Volume 6 in the Chicana and Chicano Visions of the Américas series

from the jacket copy:

Short stories that assess the silent suffering of men

In cities and fields, Mexican American men are leading lives of quiet desperation. In this collection of thirteen startling stories, Rigoberto González weaves complex portraits of Latinos leading ordinary, practically invisible lives while navigating the dark waters of suppressed emotion—true-to-life characters who face emotional hurt, socioeconomic injustice, indignities in the workplace, or sexual repression. But because their culture expects men to symbolize power and control, they dare not risk succumbing to displays of weakness.
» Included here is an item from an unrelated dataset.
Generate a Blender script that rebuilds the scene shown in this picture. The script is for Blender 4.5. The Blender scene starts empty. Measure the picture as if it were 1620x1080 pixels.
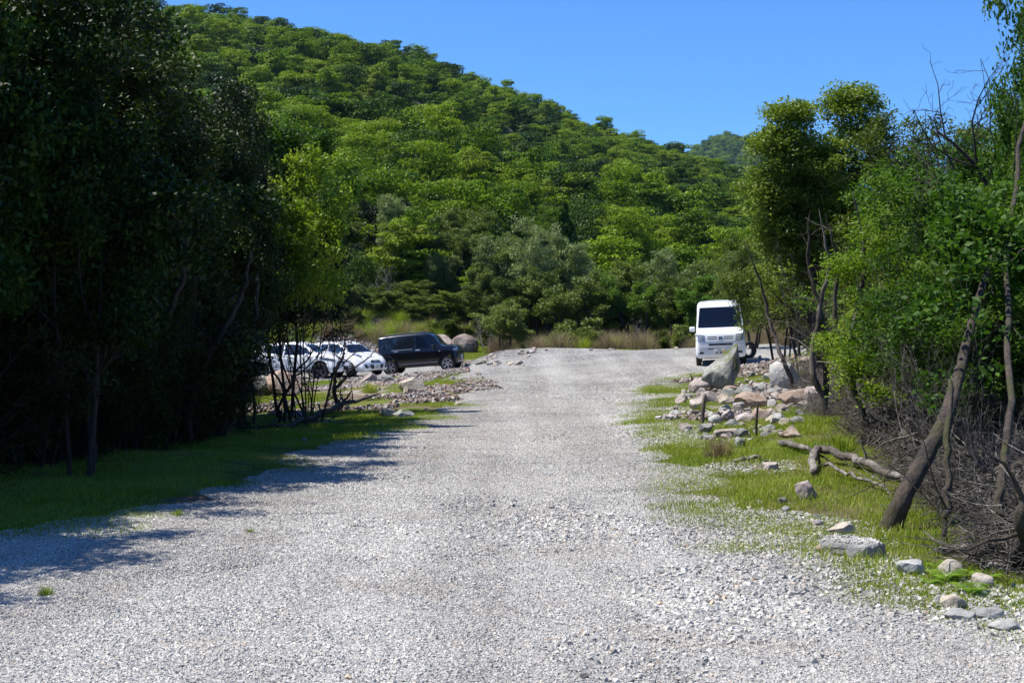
import bpy, math, random
import numpy as np
from mathutils import Vector, Matrix, Euler
from mathutils.bvhtree import BVHTree

sc = bpy.context.scene
C = sc.collection
PI = math.pi
# ------------------------------------------------------------------ camera, sky, sun, exposure
EYE = 1.6; F = 2250.0; HZ = 505.0
cam_d = bpy.data.cameras.new("camera"); cam = bpy.data.objects.new("camera", cam_d); C.objects.link(cam)
cam_d.lens = 50.0; cam_d.sensor_width = 36.0; cam_d.sensor_fit = 'HORIZONTAL'
cam_d.clip_start = 0.1; cam_d.clip_end = 12000
cam.location = (0, 0, EYE); cam.rotation_euler = (math.radians(90) - math.atan((540 - HZ) / F), 0, 0)
sc.camera = cam
SUN_EL, SUN_AZ = math.radians(62), math.radians(7)          # high, from the left and slightly from beyond
sdir = Vector((-math.cos(SUN_EL) * math.cos(SUN_AZ), math.cos(SUN_EL) * math.sin(SUN_AZ), math.sin(SUN_EL)))
w = bpy.data.worlds.new("World"); sc.world = w; w.use_nodes = True
nt = w.node_tree; nt.nodes.clear()
sky = nt.nodes.new('ShaderNodeTexSky'); sky.sky_type = 'NISHITA'; sky.sun_disc = False
sky.sun_elevation = SUN_EL; sky.sun_rotation = math.atan2(sdir.x, sdir.y) % (2 * PI)
sky.altitude = 700; sky.air_density = 1.0; sky.dust_density = 0.2; sky.ozone_density = 3.0
bg = nt.nodes.new('ShaderNodeBackground'); bg.inputs[1].default_value = 0.076
wo = nt.nodes.new('ShaderNodeOutputWorld')
tn = nt.nodes.new('ShaderNodeMix'); tn.data_type = 'RGBA'; tn.blend_type = 'MULTIPLY'; tn.inputs[0].default_value = 1; tn.inputs[7].default_value = (.465, .84, 1.36, 1)
nt.links.new(sky.outputs[0], tn.inputs[6]); nt.links.new(tn.outputs[2], bg.inputs[0]); nt.links.new(bg.outputs[0], wo.inputs[0])
sl = bpy.data.lights.new("sun", 'SUN'); sl.energy = 5.0; sl.angle = math.radians(0.5); sl.color = (1.0, 0.955, 0.88)
sun = bpy.data.objects.new("sun", sl); C.objects.link(sun); sun.rotation_euler = sdir.to_track_quat('Z', 'Y').to_euler()
sun.location = sdir * 60
sc.view_settings.view_transform = 'Standard'; sc.view_settings.look = 'None'
sc.view_settings.exposure = 0.85; sc.view_settings.gamma = 1.0
sc.render.engine = 'CYCLES'
cy = sc.cycles
cy.max_bounces = 6; cy.diffuse_bounces = 2; cy.glossy_bounces = 3; cy.transmission_bounces = 4; cy.transparent_max_bounces = 8
cy.use_denoising = True; cy.volume_bounces = 0
cy.sample_clamp_indirect = 4.0
try: cy.use_fast_gi = False
except Exception: pass

# ------------------------------------------------------------------ small helpers
def tag(o, label=None, cat=None, group=None, kind=None):
    if label: o['label'] = label
    if cat: o['category'] = cat
    if group: o['group'] = group
    if kind: o['kind'] = kind
    return o

def empty(name, loc=(0, 0, 0), rz=0.0, parent=None):
    o = bpy.data.objects.new(name, None); o.empty_display_size = 0.2; C.objects.link(o)
    o.location = loc; o.rotation_euler = (0, 0, rz)
    if parent: o.parent = parent
    return o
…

González shines an empathetic light into the shadows of Mexican culture to portray characters who suffer in silence—men both straight and gay who must come to terms with their grief, loneliness, and pain. By exploring the private moments of men trapped inside unforgiving stereotypes, he critiques long-held assumptions of Latino behavior. He shows us individuals who must break out of various closets to become fully realized adults, and makes us feel the emotional pain of men in a culture that recognizes only the pain and hardship of women.

Men without Bliss conveys the silent suffering of all men, not just Latinos. It will open readers’ eyes to unexpected facets of Latino culture, and perhaps of their own lives.
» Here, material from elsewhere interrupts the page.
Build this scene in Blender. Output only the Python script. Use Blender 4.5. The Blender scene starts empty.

Rigoberto González is the author of seven books including Crossing Vines, winner of ForeWord Magazine’s 2003 Book of the Year Award. The recipient of a Guggenheim Fellowship, a National Endowment for the Arts grant, and the American Book Award, he is currently Associate Professor of English at Rutgers University–Newark.

3 comments:

Christopher said...

This sounds like something to read from a writer on my imaginary list of writers I must read before I die, or something more serious.

Diana Marie Delgado said...

Damn, the cover design is off the chain. Love it. Can't wait to get my hands on it.

Anonymous said...

Thanks for putting up description from the jacket cover. It convinced me to order it for my library!